This is gonna hurt some of y’all feelings, but this is the ‘Tough Love MONTEL WILLIAMS’ part of the DP Dot Com show. This shit is written only to describe a part of my life that I have decided to alter. If you can relate to the knowledge I drop then get in where you fit in.
I just touched down from my vacay in St. Maarten. Ma Dukes is in town now too. She is a little bent out of shape because he flight from the ‘A’ was diverted into Pittsburgh for an undisclosed three hour layover. WTF gives? Airlines are madd bootlegg right now. C.S. and I had a mini 60 minute delay inside the customs area waiting for our check-in luggage. I normally don’t have any heck-in items but I can blame my vanity this time. I did bring the jumbo size bottle of SPF -30 cooking, er, tanning oil for the trip. Checking in items on any airline except British Airways = fugazi.
So Dukes is sick with me because I put her up in a hotel instead of in my apartment on Long Island. First off, I am considering the maneuvers she is making in the fam’s former stomping grounds – Queens stand up. So it’s not like I haven’t taken thought to her ease of movement. My kid brother’s baby mamas (3×3) all come from the literally the same neighborhood (Jackson Heights – East Elmhurst). My dad is interred in Queens close by. My mom’s sisters are all within earshot as well.
My mom is only focused on cleaning out the hotdamned storage unit in Hempstead. Finally she is ready to throw this shit out. It’s been time to do that shit. I said that shit years ago. When my dad convinced me to throw out the stuff I kept in the garage he did so by saying that I kept too much bullshit. He was right too. I had ridiculous dumb shit in the garage from all my years alone. I threw away my entire cassette collection. I only kept three tapes. Wu-Tang’s ‘Enter the 36’, the Purple Tape and O.D.B.’s first joint. Funny story, true story is that someone put the CNN album in the case because when I found these tapes in a box a little while ago that was the deal. Shit like that always happened at my bachelor pad. It was the quintessential jumpoff spot where you were always welcomed if you had an elle or a 40 oz. Niggas thought that allowed them to leave with something. A Tribe Called Quest debut album was stolen from me so many times I never bought another ATCQ album until ‘The Love Movement’. I just stole other people’s ATCQ cassettes.
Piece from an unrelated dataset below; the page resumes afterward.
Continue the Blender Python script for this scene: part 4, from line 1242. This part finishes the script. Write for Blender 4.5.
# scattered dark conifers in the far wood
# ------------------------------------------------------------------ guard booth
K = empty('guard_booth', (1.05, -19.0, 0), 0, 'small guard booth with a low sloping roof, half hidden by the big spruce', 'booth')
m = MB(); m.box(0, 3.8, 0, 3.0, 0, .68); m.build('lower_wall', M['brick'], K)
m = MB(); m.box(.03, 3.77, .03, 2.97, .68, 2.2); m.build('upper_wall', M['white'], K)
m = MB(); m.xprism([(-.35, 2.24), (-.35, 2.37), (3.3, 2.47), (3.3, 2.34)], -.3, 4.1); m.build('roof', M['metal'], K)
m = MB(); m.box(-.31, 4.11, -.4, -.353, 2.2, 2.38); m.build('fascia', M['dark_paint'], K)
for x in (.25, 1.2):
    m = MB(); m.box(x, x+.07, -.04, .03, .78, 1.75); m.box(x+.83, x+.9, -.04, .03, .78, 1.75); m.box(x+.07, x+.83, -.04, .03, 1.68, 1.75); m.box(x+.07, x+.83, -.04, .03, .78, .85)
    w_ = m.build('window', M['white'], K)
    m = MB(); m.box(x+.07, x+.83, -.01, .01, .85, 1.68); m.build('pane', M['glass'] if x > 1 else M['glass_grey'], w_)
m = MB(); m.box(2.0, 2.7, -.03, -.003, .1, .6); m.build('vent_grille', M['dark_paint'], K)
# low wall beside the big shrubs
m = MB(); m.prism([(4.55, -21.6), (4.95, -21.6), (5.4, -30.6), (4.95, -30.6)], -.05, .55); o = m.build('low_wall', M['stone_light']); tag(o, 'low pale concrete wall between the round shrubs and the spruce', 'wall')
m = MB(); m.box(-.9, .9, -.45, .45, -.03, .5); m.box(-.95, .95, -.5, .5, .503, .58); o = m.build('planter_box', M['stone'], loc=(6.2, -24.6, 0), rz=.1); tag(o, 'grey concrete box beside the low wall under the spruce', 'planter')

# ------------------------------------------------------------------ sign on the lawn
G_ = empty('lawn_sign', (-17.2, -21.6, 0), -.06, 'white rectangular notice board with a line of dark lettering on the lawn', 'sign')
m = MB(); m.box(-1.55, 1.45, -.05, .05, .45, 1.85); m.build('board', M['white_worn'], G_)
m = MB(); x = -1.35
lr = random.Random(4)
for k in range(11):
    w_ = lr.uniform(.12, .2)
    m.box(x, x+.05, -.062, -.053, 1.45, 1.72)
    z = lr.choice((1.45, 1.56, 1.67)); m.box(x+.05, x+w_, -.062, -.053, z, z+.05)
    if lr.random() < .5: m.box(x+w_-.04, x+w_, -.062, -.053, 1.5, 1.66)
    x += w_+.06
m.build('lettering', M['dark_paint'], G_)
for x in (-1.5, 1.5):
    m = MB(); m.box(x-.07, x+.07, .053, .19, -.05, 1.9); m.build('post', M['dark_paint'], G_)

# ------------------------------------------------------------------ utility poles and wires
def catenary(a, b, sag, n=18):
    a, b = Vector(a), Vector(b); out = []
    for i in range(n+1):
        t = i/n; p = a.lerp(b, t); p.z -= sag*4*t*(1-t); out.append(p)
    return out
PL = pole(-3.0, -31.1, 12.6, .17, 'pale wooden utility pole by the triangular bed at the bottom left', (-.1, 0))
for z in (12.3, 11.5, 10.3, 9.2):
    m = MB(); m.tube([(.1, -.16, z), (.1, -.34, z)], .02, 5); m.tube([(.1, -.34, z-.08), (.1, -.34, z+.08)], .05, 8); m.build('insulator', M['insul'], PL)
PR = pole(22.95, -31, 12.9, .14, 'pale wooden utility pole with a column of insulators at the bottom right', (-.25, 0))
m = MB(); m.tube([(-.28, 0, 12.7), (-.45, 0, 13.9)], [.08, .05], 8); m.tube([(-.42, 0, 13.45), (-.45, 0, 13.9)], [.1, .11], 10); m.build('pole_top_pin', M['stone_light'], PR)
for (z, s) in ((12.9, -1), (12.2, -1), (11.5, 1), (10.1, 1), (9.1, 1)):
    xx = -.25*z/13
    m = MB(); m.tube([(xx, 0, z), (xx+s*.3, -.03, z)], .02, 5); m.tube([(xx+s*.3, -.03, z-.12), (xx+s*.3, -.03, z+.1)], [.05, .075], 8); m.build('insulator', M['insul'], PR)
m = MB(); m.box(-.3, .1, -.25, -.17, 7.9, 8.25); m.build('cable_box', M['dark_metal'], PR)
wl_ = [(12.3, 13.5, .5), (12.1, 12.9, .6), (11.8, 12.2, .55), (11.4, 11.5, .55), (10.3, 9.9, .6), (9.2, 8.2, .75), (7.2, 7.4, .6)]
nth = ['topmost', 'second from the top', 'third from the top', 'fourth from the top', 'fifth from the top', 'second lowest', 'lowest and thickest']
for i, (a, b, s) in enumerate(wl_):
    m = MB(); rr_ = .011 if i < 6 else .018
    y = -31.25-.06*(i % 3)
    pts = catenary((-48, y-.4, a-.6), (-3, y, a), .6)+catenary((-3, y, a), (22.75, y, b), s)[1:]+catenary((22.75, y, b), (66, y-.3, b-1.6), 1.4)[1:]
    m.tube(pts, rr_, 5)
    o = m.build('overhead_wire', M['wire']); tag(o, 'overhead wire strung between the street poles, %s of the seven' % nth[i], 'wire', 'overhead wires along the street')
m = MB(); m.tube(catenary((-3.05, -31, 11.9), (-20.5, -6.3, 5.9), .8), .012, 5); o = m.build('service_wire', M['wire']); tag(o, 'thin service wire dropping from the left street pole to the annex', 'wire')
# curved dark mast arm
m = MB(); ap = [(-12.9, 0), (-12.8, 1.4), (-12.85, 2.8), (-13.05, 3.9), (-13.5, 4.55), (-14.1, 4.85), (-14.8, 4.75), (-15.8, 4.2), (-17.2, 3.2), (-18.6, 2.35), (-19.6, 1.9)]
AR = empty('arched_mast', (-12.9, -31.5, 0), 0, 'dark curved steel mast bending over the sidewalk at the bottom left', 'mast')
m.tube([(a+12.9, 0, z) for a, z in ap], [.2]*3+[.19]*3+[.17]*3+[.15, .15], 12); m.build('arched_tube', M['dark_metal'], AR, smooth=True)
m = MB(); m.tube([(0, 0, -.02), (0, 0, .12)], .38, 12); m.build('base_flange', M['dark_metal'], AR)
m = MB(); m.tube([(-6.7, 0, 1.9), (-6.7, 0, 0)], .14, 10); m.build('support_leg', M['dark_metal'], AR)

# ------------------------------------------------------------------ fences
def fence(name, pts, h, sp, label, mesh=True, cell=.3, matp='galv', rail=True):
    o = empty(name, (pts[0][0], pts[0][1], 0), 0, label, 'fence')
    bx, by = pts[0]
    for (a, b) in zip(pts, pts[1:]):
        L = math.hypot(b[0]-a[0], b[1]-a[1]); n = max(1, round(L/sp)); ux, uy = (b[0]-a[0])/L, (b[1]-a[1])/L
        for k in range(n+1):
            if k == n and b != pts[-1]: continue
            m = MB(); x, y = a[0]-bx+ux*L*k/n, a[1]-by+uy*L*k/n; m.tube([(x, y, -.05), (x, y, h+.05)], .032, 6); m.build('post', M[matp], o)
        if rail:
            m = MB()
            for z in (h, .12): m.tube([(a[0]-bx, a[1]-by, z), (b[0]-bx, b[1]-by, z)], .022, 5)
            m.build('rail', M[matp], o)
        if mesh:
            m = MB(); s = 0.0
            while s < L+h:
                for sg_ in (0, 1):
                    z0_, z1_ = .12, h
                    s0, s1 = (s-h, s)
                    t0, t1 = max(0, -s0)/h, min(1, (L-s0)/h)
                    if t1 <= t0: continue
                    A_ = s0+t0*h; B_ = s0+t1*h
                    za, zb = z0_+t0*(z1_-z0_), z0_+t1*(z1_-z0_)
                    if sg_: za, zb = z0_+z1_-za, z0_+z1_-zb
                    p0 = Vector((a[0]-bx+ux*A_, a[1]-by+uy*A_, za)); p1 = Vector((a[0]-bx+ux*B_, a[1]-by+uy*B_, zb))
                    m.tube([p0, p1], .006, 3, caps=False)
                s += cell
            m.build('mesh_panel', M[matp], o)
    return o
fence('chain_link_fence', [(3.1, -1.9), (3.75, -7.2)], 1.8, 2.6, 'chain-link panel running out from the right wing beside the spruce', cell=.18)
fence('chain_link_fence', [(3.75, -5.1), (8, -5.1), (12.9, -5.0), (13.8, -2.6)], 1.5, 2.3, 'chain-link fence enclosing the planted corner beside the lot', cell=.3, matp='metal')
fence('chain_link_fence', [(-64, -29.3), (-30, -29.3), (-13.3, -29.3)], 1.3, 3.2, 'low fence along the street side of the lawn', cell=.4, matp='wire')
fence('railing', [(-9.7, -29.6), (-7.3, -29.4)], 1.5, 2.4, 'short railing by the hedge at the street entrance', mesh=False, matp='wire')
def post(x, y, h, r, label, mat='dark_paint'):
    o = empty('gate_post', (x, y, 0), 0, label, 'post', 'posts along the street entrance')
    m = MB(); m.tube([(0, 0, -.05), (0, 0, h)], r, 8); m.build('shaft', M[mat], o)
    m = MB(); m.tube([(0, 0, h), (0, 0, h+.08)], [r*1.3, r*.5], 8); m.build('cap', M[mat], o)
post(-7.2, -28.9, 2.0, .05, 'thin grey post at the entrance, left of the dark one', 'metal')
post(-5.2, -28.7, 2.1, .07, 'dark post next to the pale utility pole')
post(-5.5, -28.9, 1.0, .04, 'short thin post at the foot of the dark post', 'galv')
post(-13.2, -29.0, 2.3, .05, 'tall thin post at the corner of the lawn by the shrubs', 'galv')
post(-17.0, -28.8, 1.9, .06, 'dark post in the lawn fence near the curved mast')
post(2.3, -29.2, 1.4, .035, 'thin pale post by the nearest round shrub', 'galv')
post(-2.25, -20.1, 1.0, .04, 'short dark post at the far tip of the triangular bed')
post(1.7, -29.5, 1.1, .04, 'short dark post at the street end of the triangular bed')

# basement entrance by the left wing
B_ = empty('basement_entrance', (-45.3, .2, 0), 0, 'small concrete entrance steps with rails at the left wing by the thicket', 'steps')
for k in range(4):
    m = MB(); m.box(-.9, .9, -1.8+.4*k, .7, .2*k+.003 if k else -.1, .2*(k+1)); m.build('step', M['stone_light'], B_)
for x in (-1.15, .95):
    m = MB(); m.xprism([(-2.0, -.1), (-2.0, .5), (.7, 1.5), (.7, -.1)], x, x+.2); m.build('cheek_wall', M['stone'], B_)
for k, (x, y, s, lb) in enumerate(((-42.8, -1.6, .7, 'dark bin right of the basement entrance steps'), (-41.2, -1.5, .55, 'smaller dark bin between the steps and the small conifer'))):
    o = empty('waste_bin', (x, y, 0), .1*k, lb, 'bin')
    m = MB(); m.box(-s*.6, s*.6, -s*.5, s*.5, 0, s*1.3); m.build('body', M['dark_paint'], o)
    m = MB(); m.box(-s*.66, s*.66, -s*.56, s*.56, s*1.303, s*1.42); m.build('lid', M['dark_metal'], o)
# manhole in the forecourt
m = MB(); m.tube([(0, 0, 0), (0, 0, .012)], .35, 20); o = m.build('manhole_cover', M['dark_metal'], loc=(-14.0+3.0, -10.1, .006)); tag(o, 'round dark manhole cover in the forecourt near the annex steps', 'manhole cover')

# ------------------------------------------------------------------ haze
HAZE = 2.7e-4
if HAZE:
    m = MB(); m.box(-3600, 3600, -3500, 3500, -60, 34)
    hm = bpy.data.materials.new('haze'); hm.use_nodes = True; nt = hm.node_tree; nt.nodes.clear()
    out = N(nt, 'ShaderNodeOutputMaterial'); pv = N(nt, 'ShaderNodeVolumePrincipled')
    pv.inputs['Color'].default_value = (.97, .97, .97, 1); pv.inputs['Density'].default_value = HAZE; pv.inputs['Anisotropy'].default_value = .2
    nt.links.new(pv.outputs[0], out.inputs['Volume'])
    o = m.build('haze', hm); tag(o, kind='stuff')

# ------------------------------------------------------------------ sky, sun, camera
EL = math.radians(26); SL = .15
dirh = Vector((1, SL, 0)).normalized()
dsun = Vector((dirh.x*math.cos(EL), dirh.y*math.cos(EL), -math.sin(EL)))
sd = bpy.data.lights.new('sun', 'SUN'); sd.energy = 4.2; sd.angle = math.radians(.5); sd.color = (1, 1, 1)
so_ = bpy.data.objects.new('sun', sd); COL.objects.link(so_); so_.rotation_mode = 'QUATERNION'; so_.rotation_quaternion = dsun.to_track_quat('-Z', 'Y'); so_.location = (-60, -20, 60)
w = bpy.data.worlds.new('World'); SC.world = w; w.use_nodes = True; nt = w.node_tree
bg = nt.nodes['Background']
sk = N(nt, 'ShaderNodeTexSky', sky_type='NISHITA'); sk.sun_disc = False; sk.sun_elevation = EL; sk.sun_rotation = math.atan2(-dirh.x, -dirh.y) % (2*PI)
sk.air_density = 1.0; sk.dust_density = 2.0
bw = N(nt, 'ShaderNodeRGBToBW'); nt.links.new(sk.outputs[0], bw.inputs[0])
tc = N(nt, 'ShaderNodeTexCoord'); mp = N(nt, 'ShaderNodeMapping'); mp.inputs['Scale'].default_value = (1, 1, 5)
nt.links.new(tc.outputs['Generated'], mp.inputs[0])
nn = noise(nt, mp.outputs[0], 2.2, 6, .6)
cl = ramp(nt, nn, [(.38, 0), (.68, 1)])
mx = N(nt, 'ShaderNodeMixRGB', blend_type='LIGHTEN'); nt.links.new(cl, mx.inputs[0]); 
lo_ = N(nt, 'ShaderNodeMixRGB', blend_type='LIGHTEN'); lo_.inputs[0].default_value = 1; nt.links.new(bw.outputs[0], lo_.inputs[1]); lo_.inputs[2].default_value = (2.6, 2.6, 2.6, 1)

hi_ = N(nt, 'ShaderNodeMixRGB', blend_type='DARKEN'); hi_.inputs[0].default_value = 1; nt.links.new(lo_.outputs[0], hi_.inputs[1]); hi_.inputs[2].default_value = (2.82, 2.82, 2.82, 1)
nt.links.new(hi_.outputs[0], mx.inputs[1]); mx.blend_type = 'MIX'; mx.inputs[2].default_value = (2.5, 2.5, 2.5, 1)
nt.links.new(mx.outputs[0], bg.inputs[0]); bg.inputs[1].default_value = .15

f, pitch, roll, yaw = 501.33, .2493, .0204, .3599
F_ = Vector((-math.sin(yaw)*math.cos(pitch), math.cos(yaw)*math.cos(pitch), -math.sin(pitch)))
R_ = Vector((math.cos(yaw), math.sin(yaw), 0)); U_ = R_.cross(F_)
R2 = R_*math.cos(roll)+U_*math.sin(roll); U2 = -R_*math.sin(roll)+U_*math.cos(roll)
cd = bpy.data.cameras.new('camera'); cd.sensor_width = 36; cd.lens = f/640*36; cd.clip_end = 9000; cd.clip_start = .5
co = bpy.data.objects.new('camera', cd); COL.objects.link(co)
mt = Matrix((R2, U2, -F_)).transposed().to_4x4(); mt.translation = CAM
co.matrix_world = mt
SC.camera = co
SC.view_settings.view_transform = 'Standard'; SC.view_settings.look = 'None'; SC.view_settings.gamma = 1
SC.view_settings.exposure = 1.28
So boom, my dad’s point was anything you have in storage is pwning you more than you are owning it. Shit is occupying space that you could otherwise put some shit you use or has a greater value. I shouldn’t have let my dad make me believe the shit I was hoarding had no value. If you look at the classic (photoshopped?) picture of Biggie and 2Pac hanging out together it was taken at the Bad Boy label launch party. The poster in the background is Puffy’s kid Justin in a diaper. The party was at the Tunnel and I remember it well because it was a top-shelf obama and I took about 30 of those posters.
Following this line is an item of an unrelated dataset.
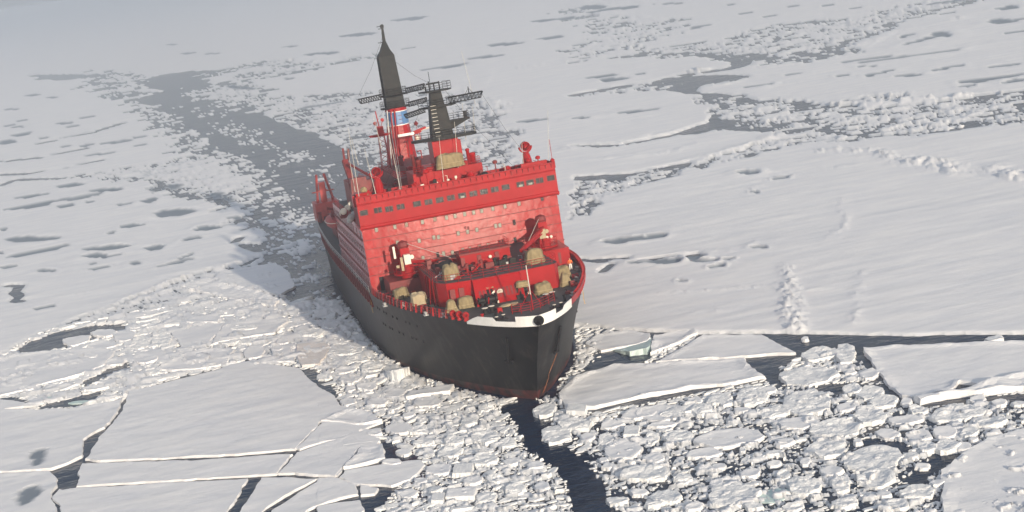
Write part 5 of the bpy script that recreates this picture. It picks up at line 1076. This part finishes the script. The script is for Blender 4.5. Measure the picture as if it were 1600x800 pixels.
# casing between the masts and after deck structures
b = MB(); b.box(-6.5, 8.5, -14, 20, 18.62, 20.6); b.box(-4.5, 5.5, -10, 14, 20.6, 22.4); b.box(-3.0, 3.4, -4, 10, 22.4, 23.6); cas = b.build('casing', DRED, ship)
for k in range(26):
    x = random.uniform(-7, 9); y = random.uniform(-8, 20); z = 18.6 if abs(x) > 6 else 20.6 if abs(x) > 4.5 or y > 14 else 22.4 if y > 10 or y < -4 else 23.6; h = random.uniform(.6, 1.9); b = MB()
    if k % 3 == 0: b.lathe([(.28, 0), (.28, h), (.45, h + .15), (.45, h + .4), (.1, h + .55)], (x, y, z), 9)
    elif k % 3 == 1: b.box(x - .5, x + .5, y - .5, y + .5, z, z + h * .8); b.tube([(x, y, z + h * .8), (x, y, z + h * 1.5)], .08, 5)
    else: b.tube([(x, y, z), (x, y, z + h * 1.6), (x + .6, y + .5, z + h * 1.6)], .12, 6)
    b.build('deck_ventilator', (RED, DRED, MAST, RED)[k % 4], cas)
for P_ in ([(6.4, -13, 20.6), (8.4, -13, 20.6), (8.4, 19.5, 20.6), (-6.4, 19.5, 20.6)], [(5.3, -9, 22.4), (5.3, 13.8, 22.4), (-4.3, 13.8, 22.4)]): rail('casing_rail', dense(P_, 1.8), 1.0, 3, RED, .035, parent=cas, rp=.035)
# lattice signal mast by the funnel
b = MB(); lx, ly = 4.6, -4.0
for sx in (-.45, .45):
    for sy in (-.45, .45): b.tube([(lx + sx * 1.8, ly + sy * 1.8, 20.6), (lx + sx, ly + sy, 28.4)], .07, 4)
for k in range(9):
    z = 20.8 + k * .85; s_ = .8 - .04 * k; b.tube([(lx - s_, ly + s_, z), (lx + s_, ly + s_, z + .85)], .05, 3); b.tube([(lx + s_, ly + s_, z), (lx - s_, ly + s_, z + .85)], .05, 3); b.tube([(lx - s_, ly - s_, z), (lx - s_, ly + s_, z + .85)], .05, 3)
b.prism(ell(lx + .2, ly, 1.7, .9, 10), 28.0, 28.35, ell(lx + .2, ly, 1.9, 1.0, 10)); b.box(lx - .5, lx + .5, ly - .4, ly + .4, 28.35, 29.6); b.tube([(lx + .1, ly, 29.6), (lx + .3, ly, 32.2)], .10, 5)
for d, z in ((.7, 30.2), (-.6, 30.6)): b.lathe([(.3, -.12), (.3, .12)], (lx + d, ly, z), 10, Matrix.Rotation(math.pi / 2, 3, 'X')); b.tube([(lx + d, ly, z - .2), (lx, ly, 29.2)], .05, 4)
b.build('lattice_mast', RED, ship)
# searchlights
def searchlight(x, y, z0, zc, lab, ped):
    b = MB(); b.lathe([(.75, z0), (.7, z0 + (zc - z0) * .45), (.45, zc - 1.0)], (x, y, 0), 12)
    if ped: b.box(x - 1.6, x + 1.9, y - .6, y + .6, z0 + 1.0, z0 + 1.15); b.tube([(x + 1.8, y, z0 - .8), (x + 1.8, y, z0 + 1.0)], .1, 4)
    s_ = b.build('searchlight', RED, ship, False, label=lab)
    b = MB(); ts = np.linspace(-math.pi * .98, -.02 * math.pi, 11); b.tube([(x + .95 * math.cos(t), y, zc + .95 * math.sin(t)) for t in ts] , .13, 6); b.tube([(x, y, zc - .95), (x, y, z0 + .8)], .22, 6); b.build('yoke', RED, s_, True)
    R = Matrix.Rotation(-math.pi / 2 - .12, 3, 'X'); b = MB(); b.lathe([(.35, -.7), (.62, -.45), (.70, .35), (.70, .5), (.60, .5), (.60, .3)], (x, y, zc), 18, R); b.build('lamp_housing', RED, s_, True)
    b = MB(); b.lathe([(.59, .30), (.3, .26), (.01, .25)], (x, y, zc), 18, R); b.build('lamp_glass', mat('lamp_mirror', (.35, .34, .33), rough=.15, metal=.8), s_, True)
searchlight(10.7, 31.0, 22.1, 25.9, 'searchlight in a yoke on the starboard bridge wing', False)
searchlight(-11.5, 31.2, 22.1, 25.8, 'searchlight in a yoke on the port bridge wing', True)
for px, py, m, s_ in ((648, 287, RED, .3), (665, 268, RED, .5), (773, 253, DRED, .35), (840, 246, RED, .35), (757, 273, MAST, .6), (793, 262, RED, .4), (700, 281, CREAM, .2), (712, 276, CREAM, .2), (735, 273, RED, .6), (574, 300, RED, .4), (825, 250, RED, .4)):
    p = SY(px, py, 32); b = MB(); b.tube([(p.x, 32, 22.1), (p.x, 32, p.z)], .09, 5); b.lathe([(.01, -.35 * s_ * 2), (s_, -.2), (s_ * 1.05, .1), (s_ * .6, .35 * s_ * 2), (.01, .4 * s_ * 2)], (p.x, 32, p.z), 10); b.build('roof_lamp', m, bridge)
b = MB(); p = SY(862, 244, 33); b.lathe([(.35, 0), (.35, 1.2), (.01, 1.5)], (p.x, 33, 22.1), 8); b.tube([(p.x, 33, 23), (p.x, 33, 26.3)], .04, 4); b.box(-13.9, -10, 32.8, 33.4, 22.1, 23.5); b.build('wing_console', RED, bridge)
b = MB(); b.prism(quad(13.6, 32.6, .75, 1.2), 22.6, 23.5, quad(13.6, 32.6, .85, 1.3)); b.box(14.6, 14.9, 31.6, 33.2, 21.6, 23.2); b.build('wing_console', RED, bridge)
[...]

I didn’t have a thing for kids in diapers like ROBERT SYLVESTER, but I thought it would be a slick idea to have one wall of my bachelor pad plastered in placards. I had some sick shit hanging around my crib that I mostly came up on from my garbage digging tendencies. I went through the garbage onetime at Tower Records and came up on a 72″ mylar promo poster for LL Cool J’s ‘Mama Said Knock You Out’ single. Posters were also cool because then I didn’t have to paint. When I moved back into my parent’s house all this stuff was transferred into my parent’s garage and my dad saw it as a load of shit. The main reason I got on eBay eight years ago was so that I at least made a few bucks from all the shit I accumulated instead of just putting them in a dumpster.
I put my mom in a hotel for another reason. My apartment looks like a storage warehouse. You’ve seen the pictures. Shoeboxes fill the wallspaces that don’t have framed art hanging on them (read: everywhere). Shit is in various stages of coming or going. Neatly ordered, but still everywhere.
Sometimes I feel like my apartment is a curious experiment in the exercise of having too much of nothing.
-D motherfuckin’ P
So this is my challenge to myself for the remainder of the summer. I intend to complete over 101 eBay transactions up until Columbus Day weekend. Shit is on like a motherfucker. Maybe after Columbus Day I can let my mom stay at my crib. This storage shit is bullshit and vain. Anyhoo, I’m tired as fuck and rambling and cursing incoherently. Get rid of your storage rooms party people. If you really need to store some shit then do it, but don’t keep a storage locker filled with bullshit magazines, CD’s(fuck around, VHS tapes) and old clothes unless you plan on opening up a newsstand, that reruns old movies inside of a vintage clothing store.
And who cares about that old bullshit anyhoo?